__What you need to do__:
Pictures excluded, return the lines below from the first through the line holding "obj('letters', tm, 'sign_white', sg)".

__Material__:
···

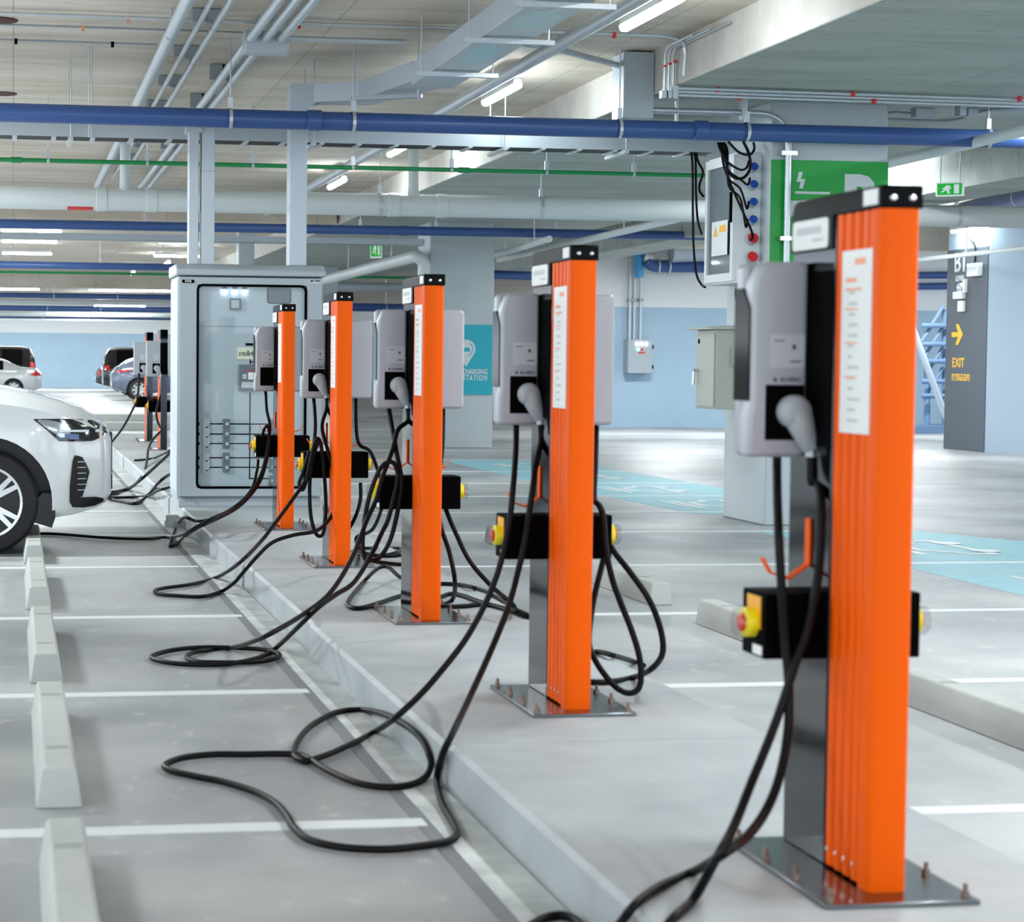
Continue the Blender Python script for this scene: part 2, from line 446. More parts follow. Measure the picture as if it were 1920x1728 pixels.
obj('letter', place_text(text_mb('P', .5, .03), (.255, -.01, .84), '-y'), 'sign_white', sg)
sg = thing('column_sign', 'teal CHARGING STATION sign with map pin on the far column', 'sign', (7.27, 32.07, .86))
obj('sign_panel', MB().box(-.34, .34, -.012, 0, 0, 1.12), 'sign_teal', sg)
pcx = -.10; pin = []
for k in range(25):
    a = -PI * .16 + (PI * 1.32) * k / 24
    pin.append((pcx + .15 * math.cos(a), .73 + .15 * math.sin(a)))
pin.append((pcx, .45))
obj('map_pin', MB().prism(pin, 'y', -.016, -.012), 'sign_white', sg)
pf = MB()
for k in range(12):
    a0 = -PI * .45 + PI * .8 * k / 12; a1 = -PI * .45 + PI * .8 * (k + 1) / 12
    pf.prism([(pcx + r * math.cos(a), .73 + r * math.sin(a)) for r, a in ((.10, a0), (.113, a0), (.113, a1), (.10, a1))], 'y', -.019, -.016)
pf.prism([(pcx - .08, .69), (pcx - .08, .72), (pcx - .05, .725), (pcx - .02, .755), (pcx + .04, .755), (pcx + .065, .72), (pcx + .065, .69)], 'y', -.019, -.016)
obj('pin_mark', pf, 'sign_teal', sg)
tm = place_text(text_mb('CHARGING', .115, .003), (0, 0, 0), '-y', place_text(text_mb('STATION', .115, .003, 1.25, .25), (0, 0, -.098), '-y'))
tm.v = [Vector((v.x * .70 + .045, v.y - .014, v.z + .365)) for v in tm.v]
obj('letters', tm, 'sign_white', sg)

# ------------------------------------------------------------------ charging posts
def rrect(x0, x1, z0, z1, r, k=4):
    out = []
    for cx, cz, a0 in ((x1 - r, z0 + r, -PI / 2), (x1 - r, z1 - r, 0), (x0 + r, z1 - r, PI / 2), (x0 + r, z0 + r, PI)):
        for j in range(k + 1):
            a = a0 + PI / 2 * j / k; out.append((cx + r * math.cos(a), cz + r * math.sin(a)))
    return out
def make_charger(label, plug_socket=True):
    t = thing('charging_post', label, 'charging post', group='orange charging posts along the island')
    bp = obj('base_plate', MB().box(-.185, .185, -.09, .57, 0, .012), 'plate_steel', t, bevel=.002)
    for bx in (-.165, .165):
        for by in (-.055, .15, .34, .53):
            b = MB().cyl((bx, by, .012), (bx, by, .042), .006, 8).cyl((bx, by, .012), (bx, by, .024), .0115, 6)
            obj('anchor_bolt', b, 'bolt_steel', t)
    fr = MB()
    # rounded front tube, then four fluted ribs towards the back
    fr.prism([(-.047, .012), (-.042, .004), (-.035, 0), (.035, 0), (.042, .004), (.047, .012), (.047, .062), (-.047, .062)], 'z', .012, 1.595)
    fr.box(-.040, .040, .06, .27, .02, 1.595)
    for k in range(4):
        y0 = .072 + k * .05
        for s in (-1, 1):
            fr.prism([(s * .038, y0 - .003), (s * .044, y0), (s * .047, y0 + .008), (s * .047, y0 + .028), (s * .044, y0 + .036), (s * .038, y0 + .039)], 'z', .02, 1.595)
    of = obj('fluted_front', fr, 'orange_paint', t, sharp=50)
    sc = MB()
    for k in range(4): sc.cyl((-.05, .09 + k * .05, .06), (-.044, .09 + k * .05, .06), .006, 8)
    obj('screw', sc, 'chrome', of)
    obj('rear_post', MB().box(-.044, .044, .272, .54, .012, 1.60), 'dark_steel', t, bevel=.004)
    # matt backing plate behind the wallboxes, pointed at its foot
    obj('mounting_plate', MB().prism([(.275, 1.46), (.545, 1.46), (.545, 1.03), (.30, 1.03), (.285, .97), (.275, 1.03)], 'x', -.0475, .0475), 'black_satin', t)
    cp = MB().prism([(-.004, 1.588), (-.004, 1.638), (0, 1.641), (.50, 1.641), (.53, 1.632), (.544, 1.60), (.544, 1.51), (.274, 1.51), (.274, 1.588)], 'x', -.0505, .0505)
    cap = obj('cap', cp, 'black_gloss', t, bevel=.004)
    for sx in (-.022, .024):
        obj('screw', MB().lathe([(.0, -.010), (.006, -.009), (.009, -.004)], (sx, 0, 1.612), 'y', 12), 'chrome', cap)
    obj('sticker', MB().box(-.0525, -.0505, .015, .095, 1.598, 1.634), 'label_white', cap)
    nl = obj('name_label', MB().prism(rrect(.30, .525, 1.515, 1.588, .012), 'x', -.053, -.0505), 'label_white', t)
    obj('print', MB().box(-.0536, -.053, .34, .50, 1.552, 1.57).box(-.0536, -.053, .33, .40, 1.533, 1.54), 'label_grey', nl)
    il = obj('instruction_label', MB().box(-.050, -.047, .045, .215, 1.07, 1.50), 'label_white', t)
    pr = MB()
    random.seed(3)
    for k in range(13):
        z = 1.40 - k * .025; w = .05 + .05 * random.random()
        pr.box(-.0506, -.05, .20 - w, .20 - .03, z - .003, z + .003)
    obj('print', pr, 'label_grey', il)
    obj('print', MB().box(-.0507, -.05, .08, .14, 1.465, 1.48).box(-.0507, -.05, .13, .19, 1.425, 1.435).box(-.0507, -.05, .10, .19, 1.405, 1.411).box(-.0507, -.05, .12, .19, 1.36, 1.364).box(-.0507, -.05, .12, .19, 1.28, 1.284).box(-.0507, -.05, .12, .19, 1.2, 1.204), 'label_orange', il)
    # wallboxes
    for s in (-1, 1):
        yc = .485
        def tr(mb):
            if s > 0: mb.v = [Vector((-v.x, 2 * yc - v.y, v.z)) for v in mb.v]
            return mb
        poly = [(-.049, 1.0), (-.049, 1.485), (-.155, 1.485), (-.172, 1.478), (-.19, 1.43), (-.193, 1.40), (-.193, 1.13), (-.20, 1.10), (-.20, 1.0)]
        bx = MB().prism(poly, 'y', .422, .49).prism(rrect(-.193, -.049, 1.0, 1.485, .02), 'y', .4895, .55)
        if s > 0:
            bx = MB().prism(rrect(-.24, -.049, 1.0, 1.485, .02), 'y', .422, .55)
        w = obj('wallbox', tr(bx), 'box_silver', t, bevel=.012, seg=3)
        gl = MB().prism([(.435, 1.14), (.435, 1.37), (.488, 1.42), (.54, 1.42), (.54, 1.14)], 'x', -.1975, -.192)
        if s < 0: obj('front_glass', tr(gl), 'black_gloss', w)
        obj('socket_panel', tr(MB().box(-.157, -.056, .418, .424, 1.043, 1.180)), 'black_satin', w, bevel=.002)
        obj('data_label', tr(MB().box(-.147, -.058, .4205, .423, 1.222, 1.305)), 'label_pale', w)
        pl = MB().box(-.137, -.11, .4198, .4206, 1.288, 1.291).box(-.09, -.08, .4198, .4206, 1.268, 1.28).box(-.095, -.066, .4198, .4206, 1.236, 1.24)
        pl.box(-.137, -.128, .4212, .422, 1.188, 1.198)
        obj('print', tr(pl), 'label_ink', w)
        if s < 0:
            obj('brand_print', place_text(text_mb('BLUEBIQ', .014, .0004, depth=.0004), (-.092, .4215, 1.193), '-y'), 'label_ink', w)
    # isolator box with emergency stops on both ends
    cb = MB().box(-.2, .2, .285, .44, .515, .675)
    cbx = obj('control_box', cb, 'black_satin', t, bevel=.004)
    for s in (-1, 1):
        x = s * .2
        obj('warning_plate', MB().box(min(x, x + s * .003), max(x, x + s * .003), .31, .40, .585, .665), 'amber_plate', cbx)
        obj('stop_collar', MB().lathe([(.037, 0), (.037, s * .024), (.03, s * .028)], (x, .36, .598), 'x', 18), 'yellow_plastic', cbx)
        obj('stop_button', MB().lathe([(.014, s * .02), (.022, s * .03), (.023, s * .034), (.016, s * .038)], (x, .36, .598), 'x', 18), 'red_plastic', cbx)
        obj('stop_guard', MB().lathe([(.036, s * .02), (.038, s * .044), (.032, s * .05)], (x, .36, .598), 'x', 18), 'clear_plastic', cbx)
        obj('rating_label', MB().box(min(x, x + s * .002), max(x, x + s * .002), .30, .36, .522, .545), 'label_white', cbx)
    # cable hooks
    for s in (-1, 1):
        hk = MB()
        hk.prism([(.385, .735), (.385, .85), (.415, .85), (.415, .735)], 'x', s * .045, s * .050)
        pth = [(.0475, .735), (.10, .70), (.145, .715), (.165, .75)]
        for a, b in zip(pth[:-1], pth[1:]):
            q = []
            for yy in (.385, .415):
                for dz in (-.003, .003):
                    q += [(s * a[0], yy, a[1] + dz), (s * b[0], yy, b[1] + dz)]
            hk.add(q, [(0, 1, 3, 2), (4, 6, 7, 5), (0, 4, 5, 1), (2, 3, 7, 6), (0, 2, 6, 4), (1, 5, 7, 3)])
        obj('cable_hook', hk, 'orange_paint', t)
    return t
CH = {1: (2.0, 4.42), 2: (1.967, 6.925), 3: (1.953, 9.425), 4: (1.953, 12.045), 5: (1.978, 14.74)}
c0 = make_charger('nearest and largest orange charging post at the right edge of the picture')
c0.location = (CH[1][0], CH[1][1], .15)
LBL = {2: 'second orange charging post, white cables looping down to the curb',
       3: 'middle orange charging post of five, with a black cable coil hanging on its hook',
       4: 'fourth orange charging post, just right of the cabinet door window',
       5: 'farthest orange-fronted charging post, standing in front of the grey cabinet'}
LBL[2] = 'second orange charging post from the camera, big cable loop before it'
for k in (2, 3, 4, 5):
    c = copy_tree(c0); c.location = (CH[k][0], CH[k][1], .15); c['label'] = LBL[k]
for (yy, lb) in ((28.3, 'black-backed charging post seen beside the left edge of the cabinet'), (31.2, 'farthest black-backed charging post, left of the other beyond the cabinet')):
    c = copy_tree(c0); c.location = (2.02, yy, .15); c.rotation_euler.z = PI; c['label'] = lb
    c['group'] = 'black-backed charging posts beyond the cabinet'

# ------------------------------------------------------------------ charging cables
def gnd(x, y, lift=.0115):
    q = az(x, y, .15 + lift)
    if 1.38 <= q.x <= 2.485: return q
    if q.x > 2.485: return az(x, y, lift)
    p = az(x, y, lift + .005)
    if p.x < 1.365: return p
    return ax(x, y, 1.362)
def trace(pts):
    out = []
    for p in pts: out.append(p if isinstance(p, Vector) else ay(p[0], p[1], p[2]) if len(p) > 2 else gnd(*p))
    return out
def cable(label, pts, r=.0115, group='black charging cables', k=8, parts=None):
    P = catmull(trace(pts), k)
    mb = MB().tube(P, r, 10)
    t = thing('charging_cable', label, 'cable', P[0], group=group)
    obj('cable_sheath', mb, 'black_rubber', t, local=False)
    return t
def gland_of(k):
    return Vector((CH[k][0] - .092 + .046, CH[k][1] + .418 - .026, .15 + 1.114 - .112))
def connector(t, ch, s=-1, at=None):
    """plug parked in the wallbox socket of post ch: round grey head, drooping grip."""
    cx, cy = CH[ch] if ch else (0, 0)
    o = Vector(at) if at else Vector((cx - .092, cy + .418, .15 + 1.114)) if s < 0 else Vector((cx + .100, cy + .552, .15 + 1.114))
    hd = MB().lathe([(.036, .004), (.041, -.008), (.042, -.03), (.038, -.048), (.026, -.06)], o, 'y', 18)
    gp = [o + Vector((0.006, -.028, -.006)), o + Vector((.014, -.034, -.03)), o + Vector((.024, -.036, -.055)), o + Vector((.043, -.03, -.088))]
    G_ = catmull(gp, 5)
    hd.tube(G_, [.038 - .015 * (i / (len(G_) - 1)) ** 1.2 for i in range(len(G_))], 14)
    obj('plug', hd, 'plug_grey', t, local=False, sharp=60)
    e = gp[-1]
    obj('gland', MB().tube([e + Vector((0, 0, .006)), e + Vector((.003, .004, -.02))], .0175, 14), 'chrome', t, local=False)
    return e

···

__Solution for this task__:
Continue the Blender Python script for this scene: part 2, from line 446. More parts follow. Measure the picture as if it were 1920x1728 pixels.
obj('letter', place_text(text_mb('P', .5, .03), (.255, -.01, .84), '-y'), 'sign_white', sg)
sg = thing('column_sign', 'teal CHARGING STATION sign with map pin on the far column', 'sign', (7.27, 32.07, .86))
obj('sign_panel', MB().box(-.34, .34, -.012, 0, 0, 1.12), 'sign_teal', sg)
pcx = -.10; pin = []
for k in range(25):
    a = -PI * .16 + (PI * 1.32) * k / 24
    pin.append((pcx + .15 * math.cos(a), .73 + .15 * math.sin(a)))
pin.append((pcx, .45))
obj('map_pin', MB().prism(pin, 'y', -.016, -.012), 'sign_white', sg)
pf = MB()
for k in range(12):
    a0 = -PI * .45 + PI * .8 * k / 12; a1 = -PI * .45 + PI * .8 * (k + 1) / 12
    pf.prism([(pcx + r * math.cos(a), .73 + r * math.sin(a)) for r, a in ((.10, a0), (.113, a0), (.113, a1), (.10, a1))], 'y', -.019, -.016)
pf.prism([(pcx - .08, .69), (pcx - .08, .72), (pcx - .05, .725), (pcx - .02, .755), (pcx + .04, .755), (pcx + .065, .72), (pcx + .065, .69)], 'y', -.019, -.016)
obj('pin_mark', pf, 'sign_teal', sg)
tm = place_text(text_mb('CHARGING', .115, .003), (0, 0, 0), '-y', place_text(text_mb('STATION', .115, .003, 1.25, .25), (0, 0, -.098), '-y'))
tm.v = [Vector((v.x * .70 + .045, v.y - .014, v.z + .365)) for v in tm.v]
obj('letters', tm, 'sign_white', sg)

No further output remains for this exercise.